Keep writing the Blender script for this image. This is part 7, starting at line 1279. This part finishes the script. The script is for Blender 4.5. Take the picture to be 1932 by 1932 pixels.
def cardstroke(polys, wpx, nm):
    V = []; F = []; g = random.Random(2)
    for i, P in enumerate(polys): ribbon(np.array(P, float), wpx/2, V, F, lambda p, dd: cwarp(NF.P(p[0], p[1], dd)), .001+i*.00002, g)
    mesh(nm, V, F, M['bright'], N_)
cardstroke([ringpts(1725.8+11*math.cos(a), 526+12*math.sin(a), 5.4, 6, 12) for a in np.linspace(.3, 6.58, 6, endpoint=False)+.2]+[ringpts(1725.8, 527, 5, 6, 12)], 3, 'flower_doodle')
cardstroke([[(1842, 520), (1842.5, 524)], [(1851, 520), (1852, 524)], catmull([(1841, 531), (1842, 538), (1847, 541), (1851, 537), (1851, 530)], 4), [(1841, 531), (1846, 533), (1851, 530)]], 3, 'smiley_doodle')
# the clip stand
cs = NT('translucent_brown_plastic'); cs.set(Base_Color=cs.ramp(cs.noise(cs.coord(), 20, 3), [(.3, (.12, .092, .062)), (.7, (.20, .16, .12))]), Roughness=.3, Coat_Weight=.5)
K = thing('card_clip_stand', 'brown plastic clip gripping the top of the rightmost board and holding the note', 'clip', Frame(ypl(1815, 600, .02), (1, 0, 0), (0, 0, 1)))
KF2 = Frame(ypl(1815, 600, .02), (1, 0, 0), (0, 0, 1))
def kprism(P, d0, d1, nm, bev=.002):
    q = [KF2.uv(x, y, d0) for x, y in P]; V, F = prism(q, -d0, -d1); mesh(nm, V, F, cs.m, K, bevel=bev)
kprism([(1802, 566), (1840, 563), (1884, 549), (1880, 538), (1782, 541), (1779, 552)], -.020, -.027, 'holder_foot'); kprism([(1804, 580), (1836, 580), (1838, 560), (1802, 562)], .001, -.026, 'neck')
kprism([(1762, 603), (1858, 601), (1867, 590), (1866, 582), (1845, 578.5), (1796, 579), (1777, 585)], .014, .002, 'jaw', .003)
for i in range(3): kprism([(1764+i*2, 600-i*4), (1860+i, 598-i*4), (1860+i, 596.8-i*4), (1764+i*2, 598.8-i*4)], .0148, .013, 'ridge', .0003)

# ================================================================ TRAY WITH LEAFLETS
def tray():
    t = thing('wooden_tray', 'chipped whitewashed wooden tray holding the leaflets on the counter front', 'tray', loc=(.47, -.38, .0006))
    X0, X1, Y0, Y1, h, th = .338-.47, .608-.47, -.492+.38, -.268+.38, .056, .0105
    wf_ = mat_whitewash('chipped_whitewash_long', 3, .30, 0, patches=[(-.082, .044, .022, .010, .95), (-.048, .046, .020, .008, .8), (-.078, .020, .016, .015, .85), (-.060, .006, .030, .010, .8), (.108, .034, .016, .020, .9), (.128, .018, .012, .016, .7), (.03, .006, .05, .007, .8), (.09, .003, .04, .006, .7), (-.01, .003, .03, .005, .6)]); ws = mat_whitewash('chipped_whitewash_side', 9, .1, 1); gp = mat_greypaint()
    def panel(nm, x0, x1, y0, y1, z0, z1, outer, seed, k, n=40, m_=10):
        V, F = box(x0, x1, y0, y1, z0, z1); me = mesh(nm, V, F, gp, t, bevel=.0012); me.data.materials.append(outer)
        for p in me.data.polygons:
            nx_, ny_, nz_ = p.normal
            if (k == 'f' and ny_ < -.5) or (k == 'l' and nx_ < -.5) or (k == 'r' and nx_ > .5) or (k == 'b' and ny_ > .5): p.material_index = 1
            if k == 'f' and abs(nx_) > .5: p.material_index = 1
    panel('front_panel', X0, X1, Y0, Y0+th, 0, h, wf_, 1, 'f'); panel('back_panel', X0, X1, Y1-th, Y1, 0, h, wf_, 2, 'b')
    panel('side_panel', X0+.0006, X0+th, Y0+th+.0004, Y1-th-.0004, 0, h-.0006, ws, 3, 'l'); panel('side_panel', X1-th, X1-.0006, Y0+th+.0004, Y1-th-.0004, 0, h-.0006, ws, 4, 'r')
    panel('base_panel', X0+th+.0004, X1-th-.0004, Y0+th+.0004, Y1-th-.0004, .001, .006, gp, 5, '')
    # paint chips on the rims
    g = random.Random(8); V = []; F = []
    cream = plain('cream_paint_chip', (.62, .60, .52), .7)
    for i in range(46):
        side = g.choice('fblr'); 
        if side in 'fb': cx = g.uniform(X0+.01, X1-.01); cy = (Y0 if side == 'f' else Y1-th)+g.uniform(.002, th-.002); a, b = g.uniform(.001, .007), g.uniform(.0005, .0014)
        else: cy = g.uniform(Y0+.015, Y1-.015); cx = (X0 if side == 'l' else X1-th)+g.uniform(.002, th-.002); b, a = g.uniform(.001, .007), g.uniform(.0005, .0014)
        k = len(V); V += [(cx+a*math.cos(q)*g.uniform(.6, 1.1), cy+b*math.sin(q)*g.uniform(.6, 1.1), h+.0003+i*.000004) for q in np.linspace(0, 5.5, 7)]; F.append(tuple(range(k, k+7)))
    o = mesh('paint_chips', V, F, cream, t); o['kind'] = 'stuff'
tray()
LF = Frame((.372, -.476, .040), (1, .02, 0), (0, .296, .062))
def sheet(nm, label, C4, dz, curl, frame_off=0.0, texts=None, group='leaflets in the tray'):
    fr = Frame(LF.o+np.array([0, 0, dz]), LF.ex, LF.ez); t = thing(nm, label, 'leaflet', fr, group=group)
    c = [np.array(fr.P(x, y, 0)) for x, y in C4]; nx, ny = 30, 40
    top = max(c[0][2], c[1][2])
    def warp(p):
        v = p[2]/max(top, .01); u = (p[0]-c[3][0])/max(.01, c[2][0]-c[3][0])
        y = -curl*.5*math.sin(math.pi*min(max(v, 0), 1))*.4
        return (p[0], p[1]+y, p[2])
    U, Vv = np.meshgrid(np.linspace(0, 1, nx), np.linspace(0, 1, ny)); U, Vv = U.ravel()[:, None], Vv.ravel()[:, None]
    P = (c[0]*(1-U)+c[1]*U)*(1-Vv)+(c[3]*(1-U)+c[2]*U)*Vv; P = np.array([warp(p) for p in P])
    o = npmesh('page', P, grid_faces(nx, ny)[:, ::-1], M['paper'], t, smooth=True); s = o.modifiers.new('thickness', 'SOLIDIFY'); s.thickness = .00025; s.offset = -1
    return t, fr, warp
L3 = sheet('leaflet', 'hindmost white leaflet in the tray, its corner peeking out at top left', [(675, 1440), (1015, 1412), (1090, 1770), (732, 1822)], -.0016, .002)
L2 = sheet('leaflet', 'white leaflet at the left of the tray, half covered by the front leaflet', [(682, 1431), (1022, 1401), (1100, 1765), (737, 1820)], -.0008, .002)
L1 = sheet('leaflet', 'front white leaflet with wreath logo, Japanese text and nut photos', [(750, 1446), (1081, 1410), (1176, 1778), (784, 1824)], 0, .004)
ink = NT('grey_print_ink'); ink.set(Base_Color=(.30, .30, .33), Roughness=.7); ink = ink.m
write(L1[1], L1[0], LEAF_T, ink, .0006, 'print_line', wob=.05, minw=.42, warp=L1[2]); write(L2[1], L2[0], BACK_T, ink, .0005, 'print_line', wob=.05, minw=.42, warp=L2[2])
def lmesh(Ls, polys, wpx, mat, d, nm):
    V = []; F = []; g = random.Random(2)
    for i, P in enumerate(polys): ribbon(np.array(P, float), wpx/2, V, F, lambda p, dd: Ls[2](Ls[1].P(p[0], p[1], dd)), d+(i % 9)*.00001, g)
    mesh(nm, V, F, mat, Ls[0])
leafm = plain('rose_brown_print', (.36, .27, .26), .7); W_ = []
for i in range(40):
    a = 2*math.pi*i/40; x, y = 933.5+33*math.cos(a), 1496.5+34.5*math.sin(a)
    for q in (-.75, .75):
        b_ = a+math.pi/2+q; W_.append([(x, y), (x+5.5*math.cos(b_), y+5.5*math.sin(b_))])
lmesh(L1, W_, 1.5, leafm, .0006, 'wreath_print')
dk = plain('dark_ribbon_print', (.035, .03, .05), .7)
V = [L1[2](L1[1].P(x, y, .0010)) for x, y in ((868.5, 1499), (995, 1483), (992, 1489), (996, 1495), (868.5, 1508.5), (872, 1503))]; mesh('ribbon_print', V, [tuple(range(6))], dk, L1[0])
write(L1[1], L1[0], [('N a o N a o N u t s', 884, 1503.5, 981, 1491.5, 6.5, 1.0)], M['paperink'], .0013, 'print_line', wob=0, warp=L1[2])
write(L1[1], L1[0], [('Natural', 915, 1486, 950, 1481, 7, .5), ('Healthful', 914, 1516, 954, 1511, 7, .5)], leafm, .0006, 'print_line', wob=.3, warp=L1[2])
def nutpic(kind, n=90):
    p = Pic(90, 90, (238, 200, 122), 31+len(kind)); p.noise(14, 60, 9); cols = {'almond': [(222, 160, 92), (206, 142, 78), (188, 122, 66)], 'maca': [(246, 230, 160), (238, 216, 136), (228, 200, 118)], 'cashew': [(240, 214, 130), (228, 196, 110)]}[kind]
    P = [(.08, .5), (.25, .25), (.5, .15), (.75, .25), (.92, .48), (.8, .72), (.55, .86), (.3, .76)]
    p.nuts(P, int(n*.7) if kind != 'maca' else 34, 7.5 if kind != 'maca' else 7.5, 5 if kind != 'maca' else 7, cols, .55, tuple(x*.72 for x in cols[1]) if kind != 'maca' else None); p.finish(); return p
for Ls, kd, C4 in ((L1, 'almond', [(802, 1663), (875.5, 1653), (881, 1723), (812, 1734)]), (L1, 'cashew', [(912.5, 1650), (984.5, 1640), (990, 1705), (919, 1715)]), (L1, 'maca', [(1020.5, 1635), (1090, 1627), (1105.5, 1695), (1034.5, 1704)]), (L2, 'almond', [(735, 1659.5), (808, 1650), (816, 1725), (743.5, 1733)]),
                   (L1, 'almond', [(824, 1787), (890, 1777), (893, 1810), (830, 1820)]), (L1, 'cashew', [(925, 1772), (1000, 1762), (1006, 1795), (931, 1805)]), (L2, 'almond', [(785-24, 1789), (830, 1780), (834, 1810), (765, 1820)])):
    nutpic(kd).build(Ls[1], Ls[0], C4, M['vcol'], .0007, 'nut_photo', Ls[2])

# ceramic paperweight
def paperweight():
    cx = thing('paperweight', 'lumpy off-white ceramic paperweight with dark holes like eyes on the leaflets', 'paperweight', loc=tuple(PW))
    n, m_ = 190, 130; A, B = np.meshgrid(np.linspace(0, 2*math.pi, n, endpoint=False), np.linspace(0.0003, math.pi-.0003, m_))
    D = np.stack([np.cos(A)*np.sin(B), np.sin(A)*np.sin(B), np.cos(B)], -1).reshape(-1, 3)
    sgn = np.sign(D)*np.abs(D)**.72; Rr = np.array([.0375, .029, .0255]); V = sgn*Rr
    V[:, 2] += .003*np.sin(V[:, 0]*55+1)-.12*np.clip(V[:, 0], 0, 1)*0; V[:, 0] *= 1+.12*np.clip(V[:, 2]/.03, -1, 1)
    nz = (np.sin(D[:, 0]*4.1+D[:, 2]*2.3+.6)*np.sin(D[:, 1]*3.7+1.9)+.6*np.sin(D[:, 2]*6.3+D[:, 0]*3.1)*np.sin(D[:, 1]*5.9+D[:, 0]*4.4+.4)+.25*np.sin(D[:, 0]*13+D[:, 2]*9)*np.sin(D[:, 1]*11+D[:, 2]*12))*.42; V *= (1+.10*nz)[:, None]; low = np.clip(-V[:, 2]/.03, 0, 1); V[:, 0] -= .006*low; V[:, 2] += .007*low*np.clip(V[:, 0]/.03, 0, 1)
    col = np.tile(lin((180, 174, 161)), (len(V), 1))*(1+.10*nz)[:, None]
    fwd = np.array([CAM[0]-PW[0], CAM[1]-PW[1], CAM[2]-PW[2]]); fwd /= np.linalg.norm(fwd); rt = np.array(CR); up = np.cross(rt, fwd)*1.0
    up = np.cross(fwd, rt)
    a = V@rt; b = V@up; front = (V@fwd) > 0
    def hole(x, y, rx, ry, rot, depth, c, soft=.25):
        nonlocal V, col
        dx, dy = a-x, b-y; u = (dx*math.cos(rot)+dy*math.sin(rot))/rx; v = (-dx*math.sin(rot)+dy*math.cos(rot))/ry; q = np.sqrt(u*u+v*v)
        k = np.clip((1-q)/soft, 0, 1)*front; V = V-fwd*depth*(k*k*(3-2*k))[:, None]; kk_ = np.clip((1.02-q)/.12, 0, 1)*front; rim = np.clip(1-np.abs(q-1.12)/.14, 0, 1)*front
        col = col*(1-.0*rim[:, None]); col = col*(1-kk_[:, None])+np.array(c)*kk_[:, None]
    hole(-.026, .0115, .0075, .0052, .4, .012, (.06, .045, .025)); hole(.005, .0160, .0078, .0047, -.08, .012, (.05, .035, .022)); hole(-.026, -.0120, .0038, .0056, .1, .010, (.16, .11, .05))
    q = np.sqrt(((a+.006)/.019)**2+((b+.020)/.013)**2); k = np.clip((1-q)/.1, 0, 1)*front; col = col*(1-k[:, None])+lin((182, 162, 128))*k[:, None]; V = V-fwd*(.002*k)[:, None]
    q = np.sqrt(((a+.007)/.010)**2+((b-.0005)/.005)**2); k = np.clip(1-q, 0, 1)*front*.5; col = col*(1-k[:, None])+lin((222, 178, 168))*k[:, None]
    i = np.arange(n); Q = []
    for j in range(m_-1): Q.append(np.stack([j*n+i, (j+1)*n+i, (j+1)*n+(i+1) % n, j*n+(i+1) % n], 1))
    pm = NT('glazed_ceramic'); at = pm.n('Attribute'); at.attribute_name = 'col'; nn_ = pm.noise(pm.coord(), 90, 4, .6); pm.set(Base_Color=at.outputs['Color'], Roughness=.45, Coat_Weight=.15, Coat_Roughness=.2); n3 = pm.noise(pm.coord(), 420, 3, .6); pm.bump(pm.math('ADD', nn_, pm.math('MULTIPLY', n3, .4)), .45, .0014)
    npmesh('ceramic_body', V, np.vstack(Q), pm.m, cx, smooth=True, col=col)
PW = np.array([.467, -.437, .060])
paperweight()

- _Aim_: Restate, word for word and with nothing added, the lines from the first line of the listing through the one where "598.8-i*4)], .0148, .013, 'ridge', .0003)" stands.

- _Answer in full_:
Keep writing the Blender script for this image. This is part 7, starting at line 1279. This part finishes the script. The script is for Blender 4.5. Take the picture to be 1932 by 1932 pixels.
def cardstroke(polys, wpx, nm):
    V = []; F = []; g = random.Random(2)
    for i, P in enumerate(polys): ribbon(np.array(P, float), wpx/2, V, F, lambda p, dd: cwarp(NF.P(p[0], p[1], dd)), .001+i*.00002, g)
    mesh(nm, V, F, M['bright'], N_)
cardstroke([ringpts(1725.8+11*math.cos(a), 526+12*math.sin(a), 5.4, 6, 12) for a in np.linspace(.3, 6.58, 6, endpoint=False)+.2]+[ringpts(1725.8, 527, 5, 6, 12)], 3, 'flower_doodle')
cardstroke([[(1842, 520), (1842.5, 524)], [(1851, 520), (1852, 524)], catmull([(1841, 531), (1842, 538), (1847, 541), (1851, 537), (1851, 530)], 4), [(1841, 531), (1846, 533), (1851, 530)]], 3, 'smiley_doodle')
# the clip stand
cs = NT('translucent_brown_plastic'); cs.set(Base_Color=cs.ramp(cs.noise(cs.coord(), 20, 3), [(.3, (.12, .092, .062)), (.7, (.20, .16, .12))]), Roughness=.3, Coat_Weight=.5)
K = thing('card_clip_stand', 'brown plastic clip gripping the top of the rightmost board and holding the note', 'clip', Frame(ypl(1815, 600, .02), (1, 0, 0), (0, 0, 1)))
KF2 = Frame(ypl(1815, 600, .02), (1, 0, 0), (0, 0, 1))
def kprism(P, d0, d1, nm, bev=.002):
    q = [KF2.uv(x, y, d0) for x, y in P]; V, F = prism(q, -d0, -d1); mesh(nm, V, F, cs.m, K, bevel=bev)
kprism([(1802, 566), (1840, 563), (1884, 549), (1880, 538), (1782, 541), (1779, 552)], -.020, -.027, 'holder_foot'); kprism([(1804, 580), (1836, 580), (1838, 560), (1802, 562)], .001, -.026, 'neck')
kprism([(1762, 603), (1858, 601), (1867, 590), (1866, 582), (1845, 578.5), (1796, 579), (1777, 585)], .014, .002, 'jaw', .003)
for i in range(3): kprism([(1764+i*2, 600-i*4), (1860+i, 598-i*4), (1860+i, 596.8-i*4), (1764+i*2, 598.8-i*4)], .0148, .013, 'ridge', .0003)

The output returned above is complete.